◆ Task goal: Print all the data, keeping every line exactly as it is.
#### Recorded information ####
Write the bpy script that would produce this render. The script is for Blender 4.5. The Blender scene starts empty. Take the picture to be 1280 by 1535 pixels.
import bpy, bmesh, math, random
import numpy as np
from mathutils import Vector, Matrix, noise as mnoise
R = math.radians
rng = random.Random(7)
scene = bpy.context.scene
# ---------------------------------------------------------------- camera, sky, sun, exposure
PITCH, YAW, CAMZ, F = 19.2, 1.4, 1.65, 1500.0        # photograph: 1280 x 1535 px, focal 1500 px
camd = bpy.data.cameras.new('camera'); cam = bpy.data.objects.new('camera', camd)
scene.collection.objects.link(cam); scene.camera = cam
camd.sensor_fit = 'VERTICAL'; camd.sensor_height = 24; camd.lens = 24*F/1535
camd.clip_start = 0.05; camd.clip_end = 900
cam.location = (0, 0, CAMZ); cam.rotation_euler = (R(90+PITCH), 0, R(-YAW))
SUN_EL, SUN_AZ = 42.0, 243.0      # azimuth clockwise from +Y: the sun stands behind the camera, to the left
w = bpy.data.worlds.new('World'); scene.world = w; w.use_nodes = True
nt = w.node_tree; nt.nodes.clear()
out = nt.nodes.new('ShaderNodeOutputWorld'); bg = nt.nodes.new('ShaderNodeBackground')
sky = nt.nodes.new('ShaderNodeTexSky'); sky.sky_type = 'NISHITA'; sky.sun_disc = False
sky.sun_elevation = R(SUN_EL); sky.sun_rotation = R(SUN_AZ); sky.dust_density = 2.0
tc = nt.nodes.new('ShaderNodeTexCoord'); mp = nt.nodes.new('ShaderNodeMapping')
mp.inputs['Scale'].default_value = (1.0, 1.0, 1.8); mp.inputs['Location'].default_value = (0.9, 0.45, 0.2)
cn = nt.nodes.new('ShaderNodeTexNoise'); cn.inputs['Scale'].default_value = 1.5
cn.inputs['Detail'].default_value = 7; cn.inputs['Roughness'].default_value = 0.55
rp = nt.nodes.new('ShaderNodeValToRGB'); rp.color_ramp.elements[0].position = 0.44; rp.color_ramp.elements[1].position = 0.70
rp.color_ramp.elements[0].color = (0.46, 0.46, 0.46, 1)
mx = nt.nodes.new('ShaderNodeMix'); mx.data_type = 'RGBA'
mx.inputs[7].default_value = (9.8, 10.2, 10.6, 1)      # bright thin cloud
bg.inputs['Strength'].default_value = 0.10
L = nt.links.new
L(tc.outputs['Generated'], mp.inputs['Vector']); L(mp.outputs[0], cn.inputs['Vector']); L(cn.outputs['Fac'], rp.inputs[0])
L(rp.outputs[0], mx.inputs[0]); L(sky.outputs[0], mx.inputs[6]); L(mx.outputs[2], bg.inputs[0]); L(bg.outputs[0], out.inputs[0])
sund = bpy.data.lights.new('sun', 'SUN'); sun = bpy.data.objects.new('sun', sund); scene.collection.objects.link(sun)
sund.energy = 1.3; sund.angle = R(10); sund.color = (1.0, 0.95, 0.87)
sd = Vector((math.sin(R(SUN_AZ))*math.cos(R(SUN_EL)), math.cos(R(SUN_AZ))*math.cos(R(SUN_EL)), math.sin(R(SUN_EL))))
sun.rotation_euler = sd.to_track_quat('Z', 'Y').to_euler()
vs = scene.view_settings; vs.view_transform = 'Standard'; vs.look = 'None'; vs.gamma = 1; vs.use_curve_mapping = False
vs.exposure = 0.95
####
◆ Task output:
Write the bpy script that would produce this render. The script is for Blender 4.5. The Blender scene starts empty. Take the picture to be 1280 by 1535 pixels.
import bpy, bmesh, math, random
import numpy as np
from mathutils import Vector, Matrix, noise as mnoise
R = math.radians
rng = random.Random(7)
scene = bpy.context.scene
# ---------------------------------------------------------------- camera, sky, sun, exposure
PITCH, YAW, CAMZ, F = 19.2, 1.4, 1.65, 1500.0        # photograph: 1280 x 1535 px, focal 1500 px
camd = bpy.data.cameras.new('camera'); cam = bpy.data.objects.new('camera', camd)
scene.collection.objects.link(cam); scene.camera = cam
camd.sensor_fit = 'VERTICAL'; camd.sensor_height = 24; camd.lens = 24*F/1535
camd.clip_start = 0.05; camd.clip_end = 900
cam.location = (0, 0, CAMZ); cam.rotation_euler = (R(90+PITCH), 0, R(-YAW))
SUN_EL, SUN_AZ = 42.0, 243.0      # azimuth clockwise from +Y: the sun stands behind the camera, to the left
w = bpy.data.worlds.new('World'); scene.world = w; w.use_nodes = True
nt = w.node_tree; nt.nodes.clear()
out = nt.nodes.new('ShaderNodeOutputWorld'); bg = nt.nodes.new('ShaderNodeBackground')
sky = nt.nodes.new('ShaderNodeTexSky'); sky.sky_type = 'NISHITA'; sky.sun_disc = False
sky.sun_elevation = R(SUN_EL); sky.sun_rotation = R(SUN_AZ); sky.dust_density = 2.0
tc = nt.nodes.new('ShaderNodeTexCoord'); mp = nt.nodes.new('ShaderNodeMapping')
mp.inputs['Scale'].default_value = (1.0, 1.0, 1.8); mp.inputs['Location'].default_value = (0.9, 0.45, 0.2)
cn = nt.nodes.new('ShaderNodeTexNoise'); cn.inputs['Scale'].default_value = 1.5
cn.inputs['Detail'].default_value = 7; cn.inputs['Roughness'].default_value = 0.55
rp = nt.nodes.new('ShaderNodeValToRGB'); rp.color_ramp.elements[0].position = 0.44; rp.color_ramp.elements[1].position = 0.70
rp.color_ramp.elements[0].color = (0.46, 0.46, 0.46, 1)
mx = nt.nodes.new('ShaderNodeMix'); mx.data_type = 'RGBA'
mx.inputs[7].default_value = (9.8, 10.2, 10.6, 1)      # bright thin cloud
bg.inputs['Strength'].default_value = 0.10
L = nt.links.new
L(tc.outputs['Generated'], mp.inputs['Vector']); L(mp.outputs[0], cn.inputs['Vector']); L(cn.outputs['Fac'], rp.inputs[0])
L(rp.outputs[0], mx.inputs[0]); L(sky.outputs[0], mx.inputs[6]); L(mx.outputs[2], bg.inputs[0]); L(bg.outputs[0], out.inputs[0])
sund = bpy.data.lights.new('sun', 'SUN'); sun = bpy.data.objects.new('sun', sund); scene.collection.objects.link(sun)
sund.energy = 1.3; sund.angle = R(10); sund.color = (1.0, 0.95, 0.87)
sd = Vector((math.sin(R(SUN_AZ))*math.cos(R(SUN_EL)), math.cos(R(SUN_AZ))*math.cos(R(SUN_EL)), math.sin(R(SUN_EL))))
sun.rotation_euler = sd.to_track_quat('Z', 'Y').to_euler()
vs = scene.view_settings; vs.view_transform = 'Standard'; vs.look = 'None'; vs.gamma = 1; vs.use_curve_mapping = False
vs.exposure = 0.95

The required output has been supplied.